The relationship between gun prevalence and suicide is stronger than the relationship between guns and homicide, as the Harvard Injury Control Research Center's Means Matter project shows. People who die from suicide are likelier to live in homes with guns than people who merely attempted suicide, and states with higher rates of gun ownership have higher rates of gun suicide.

Living in a house with a gun increases your odds of death

Guns can kill you in three ways: homicide, suicide, and by accident. Owning a gun or having one readily accessible makes all three more likely. A recent meta-analysis "found strong evidence for increased odds of suicide among persons with access to firearms compared with those without access and moderate evidence for an attenuated increased odds of homicide victimization when persons with and without access to firearms were compared." The latter finding is stronger for women, a reminder that guns are also a risk factor for domestic violence.
Guns contribute to domestic violence

While everyone is at a greater risk of dying by homicide if they have access to a gun, the connection is stronger for women. In a survey of battered women, 71.4 percent of respondents reported that guns had been used against them, usually to threaten to kill them. A study comparing abused women who survived with those killed by their abuser found that 51 percent of women who were killed had a gun in the house. By contrast, only 16 percent of women who survived lived in homes with guns.

Jacquelyn Campbell, a Johns Hopkins professor responsible for much of what we know about guns and domestic violence (and domestic violence in general), developed a set of screening questions to ask abused women to determine who's at the most risk of being killed by their abuser. Among the questions in the screen, which has been adopted by Maryland police and appears to be working, are a couple about the abuser's access to guns, emphasizing that gun access is a risk factor for homicide in abusive relationships.

For more, read this piece by CityLab's Evan DeFilippis explaining the evidence on guns and domestic violence.

A tiny fraction of gun violence is committed by the mentally ill

In discussions of mass shootings, the topic of mental illness regularly comes up, often paired with pleas to improve mental health services instead of or in addition to gun control measures. While the mental health care system in the United States is abysmal and in desperate need of more funding, this is a bit of misleading connection to draw.

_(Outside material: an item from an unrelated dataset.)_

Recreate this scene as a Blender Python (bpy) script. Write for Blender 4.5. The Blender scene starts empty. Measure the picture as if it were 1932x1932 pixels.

For one thing, mass shootings are a tiny percentage of the overall homicide problem and should not be blown out of proportion. But more importantly, our violent crime problem really has little to do with mental illness. Columbia's Paul Appelbaum and Duke's Jeffrey Swanson concluded that "only 3%-5% of violent acts are attributable to serious mental illness, and most do not involve guns." Similarly, a study in Sweden found that only 5.2 percent of violent crimes were committed by people with serious mental illness.

That doesn't mean that certain types of mental illness aren't risk factors for violence. A National Institute of Mental Health study found that 16 percent of people with serious mental illness (such as schizophrenia or bipolar disorder) commit a serious act of violence in their lifetime, compared with 7 percent of the general population. But anxiety disorders didn't increase one's risk of committing violence at all.

Much more important as a factor is drug and alcohol abuse; Cornell psychiatrist Richard Friedman notes that the same NIMH study found that "people with no mental disorder who abused alcohol or drugs were nearly seven times as likely as those without substance abuse to commit violent acts." A Mayors Against Illegal Drugs analysis of mass shootings found a much stronger connection to domestic violence than to mental illness.